Intuition Behind Generalized Stokes Theorem

Question

Consider the Generalized Stokes Theorem:

\begin{equation} \int_Md\omega = \int_{\partial{M}} \omega \end{equation} Here, $\omega$ is a k-form defined on $R^n$, and $d\omega$ (a k+1 form defined on $R^n$) is the exterior derivative of $\omega$. Let M be a smooth k+1-manifold in $R^n$ and $\partial{M}$ (the boundary of M) be a smooth k manifold.

I know that the above theorem is simply a generalization of well-known vector calculus theorems. However, I am looking for the intuition behind the Generalized Stokes Theorem itself.

I started off by defining the exterior derivative at a point p in $R^n$ as: \begin{equation} d\omega_p =\lim_{|vol|\to 0}\frac{\int_{\partial{vol}} \omega}{|vol|} \end{equation}

In this case, "$vol$" represents a k+1 "parallelpiped" in $R^n$ that contains point p (with $|vol|$ being its "volume"). $\partial{vol}$ represents the boundary of this k+1 "parallelpiped", a k "parallelpiped" itself.

With this definition (assuming it is correct), can we say that $\omega$ represents an infinitesimal "flux" element through $\partial{vol}$ which would imply that $d\omega_p$ is simply the "flux density" at a point p?

If the above is true, can we take the idea that (when applying the Generalized Stokes Theorem) the interior "fluxes" through each $\partial{vol}$ within M cancel out leaving us with the total "flux" out of $\partial{M}$ as the intuition behind the Generalized Stokes Theorem?

Any help is much appreciated.

Answer 1

Yes, this is very good intuition for the theorem. All of this can be made precise.

In fact, it is made precise on pages 188-190 of the second edition of Arnold's Mathematical Methods of Classical Mechanics. There Arnold gives the following theorem, where $\omega$ is a given $k$-form on an $n$-dimensional manifold $M$.

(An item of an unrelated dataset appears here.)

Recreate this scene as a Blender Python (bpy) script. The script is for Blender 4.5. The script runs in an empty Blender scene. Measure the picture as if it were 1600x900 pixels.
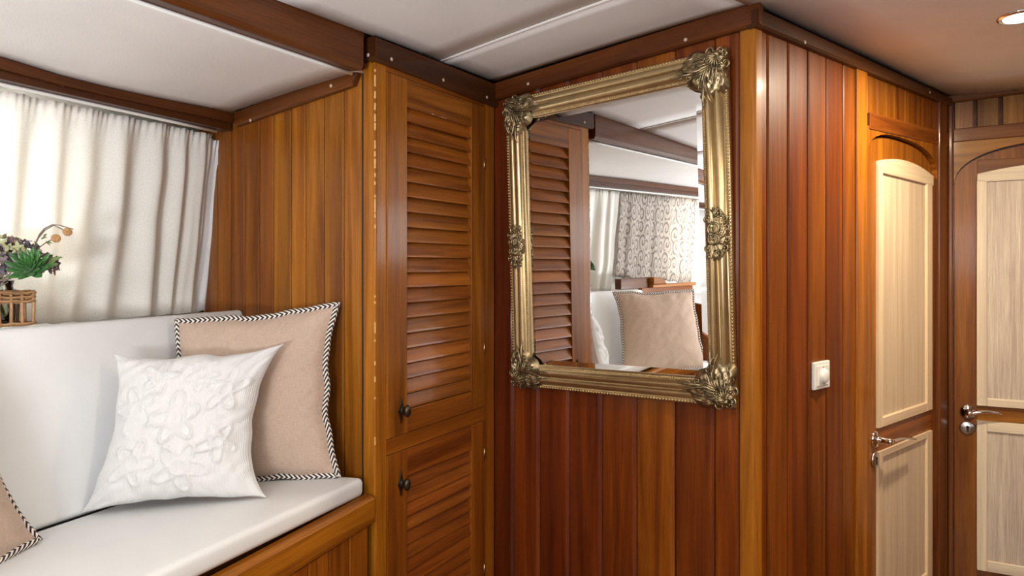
import bpy, bmesh, math, random
from mathutils import Vector, noise
random.seed(7)
R = random.uniform
PI = math.pi
sc = bpy.context.scene
COL = sc.collection

# ------------------------------------------------------------------ camera, world, lights, exposure
EH, FPX, HOR = 1.2, 1020.0, 435.0          # eye height, focal length in px (1600 wide), horizon row
cd = bpy.data.cameras.new('camera'); cam = bpy.data.objects.new('camera', cd); COL.objects.link(cam)
cam.location = (0, 0, EH); cam.rotation_euler = (PI/2, 0, 0)
cd.sensor_width = 36; cd.lens = FPX/1600*36; cd.shift_y = -(450-HOR)/1600; cd.clip_start = 0.02
sc.camera = cam
sc.view_settings.view_transform = 'Standard'; sc.view_settings.look = 'None'
sc.view_settings.gamma = 1; sc.view_settings.use_curve_mapping = False
sc.view_settings.exposure = 0.3
w = bpy.data.worlds.new('sky'); sc.world = w; w.use_nodes = True
w.node_tree.nodes['Background'].inputs[0].default_value = (0.93, 0.97, 1.0, 1)
w.node_tree.nodes['Background'].inputs[1].default_value = 95.0

def area(name, loc, target, sx, sy, power, col):
    l = bpy.data.lights.new(name, 'AREA'); l.shape = 'RECTANGLE'; l.size = sx; l.size_y = sy
    l.energy = power; l.color = col
    o = bpy.data.objects.new(name, l); COL.objects.link(o); o.location = loc
    o.rotation_euler = (Vector(target)-Vector(loc)).to_track_quat('-Z', 'Y').to_euler()
    return o
# unseen fill lamps added behind and right of the camera, standing in for daylight
area('daylight_fill_back', (-0.2, -2.1, 1.50), (-0.2, 1.0, 1.35), 2.2, 0.5, 30, (0.93, 0.97, 1.0))
area('daylight_fill_right', (2.4, -0.6, 1.45), (-0.6, 1.2, 1.3), 1.6, 0.45, 5, (0.93, 0.97, 1.0))
area('bounce_fill', (-0.55, -0.35, 0.95), (-0.75, -0.1, 1.8), 0.35, 0.35, 40, (0.94, 0.97, 1.0))  # unseen upward lamp added to brighten the ceiling, standing in for bounced flash

# ------------------------------------------------------------------ helpers
def V(*a): return Vector(a)
class Frame:                                # a wall: origin, direction to the right, normal to the room
    def __init__(s, o, t):
        s.o = Vector((o[0], o[1])); s.t = Vector(t).normalized(); s.n = Vector((s.t.y, -s.t.x))
    def P(s, a, n, z):
        q = s.o + s.t*a + s.n*n
        return V(q.x, q.y, z)
    def at(s, u, v, n=0.0):                 # a point of the wall seen at (u, v)
        r = Vector(((u-800)/FPX, 1.0)); o = s.o + s.n*n
        d = o.dot(s.n)/r.dot(s.n); q = r*d
        return (q-s.o).dot(s.t), EH-(v-HOR)/FPX*d
    def S(s, u, n=0.0): return s.at(u, HOR, n)[0]
    def line(s, u0, v0, u1, v1, n=0.0):     # height along the wall as a function of s
        a0, z0 = s.at(u0, v0, n); a1, z1 = s.at(u1, v1, n)
        return lambda a: z0+(z1-z0)*(a-a0)/(a1-a0)
def vpdir(vp): return ((vp-800), FPX)
def ray(u, v, d): return V((u-800)/FPX*d, d, EH-(v-HOR)/FPX*d)

mw = Frame(((1179-800)/FPX*1.56, 1.56), (1269, -1020))             # panelled wall with the mirror
_s = mw.S(773); _p = mw.P(_s, 0, 0)
lk = Frame((_p.x, _p.y), vpdir(1400)); _q = lk.P(lk.S(586), 0, 0)
lk = Frame((_q.x, _q.y), vpdir(1400))                               # locker front
ew = Frame((_q.x, _q.y), (1450, -1020))                             # wall at the end of the settee
sw = Frame((mw.o.x, mw.o.y), vpdir(2030))                           # passage wall
_r = sw.P(sw.S(1481), 0, 0); fw = Frame((_r.x, _r.y), (1960, -1020))# far wall with door
bf = Frame(((581-800)/FPX*1.585, 1.585), vpdir(1250))               # settee front
SFAR = sw.S(1481)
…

First, the geometric setup. The idea is to construct a $(k+1)$-form by computing its value on a given list of $k+1$ vectors.

So let $\xi_1,\ldots,\xi_{k+1}$ be tangent vectors in $T_xM$, where $x\in M$. We can pull these back to $\mathbb{R}^n$ in the following way. Choose a coordinate system $\phi:U\to\mathbb{R}^n$ for $x\in U$ with $\phi(x)=0$. The preimages of the $\xi_i$ under the differential of $\phi^{-1}$ are tangent vectors $\xi_i^*$ in $T_0\mathbb{R}^n$. But we can naturally identify this tangent space with $\mathbb{R}^n$ itself. Let $\Pi^{*}$ be the parallelepiped in $\mathbb{R}^n$ spanned by these vectors. The map $\phi^{-1}$ carries this linear parallelepiped onto a "curvilinear parallelepiped" $\Pi$ in $M$ (this is like what you call "vol"), the boundary of which is a $k$-chain, $\partial\Pi$ (which is like what you call the boundary of "vol"). Define $F$ to be the integral of the given $k$-form $\omega$ on the boundary of this curvilinear parallelepiped:

$$F(\xi_1,\ldots,\xi_{k+1})=\int_{\partial\Pi}\omega$$

Theorem. There is a unique $(k+1)$-form $\Omega$ on $T_xM$ which is the principal $(k+1)$-linear part at zero of $F$, i.e.

$$F(\epsilon\xi_1,\ldots,\epsilon\xi_{k+1})=\epsilon^{k+1}\Omega(\xi_1,\ldots,\xi_{k+1})+o(e^{k+1})$$

as $\epsilon\to0$. The form $\Omega$ does not depend on the choice of coordinates. And this unique form $\Omega$ is precisely $d\omega$ (in the usual calculation).

In this sense, $d\omega$ is indeed a kind of "flux density" of $\omega$.

The proof of the generalized Stokes theorem then follows, as littleO suggests in a comment, by making precise the idea of chopping up the manifold into little parallelepipeds. One just keeps track of all the orientations as one integrates the flux density over these little regions, $\int_{M}d\omega$. When you do so carefully, the interior fluxes cancel, leaving only the flux along the boundary, $\int_{\partial M}\omega$.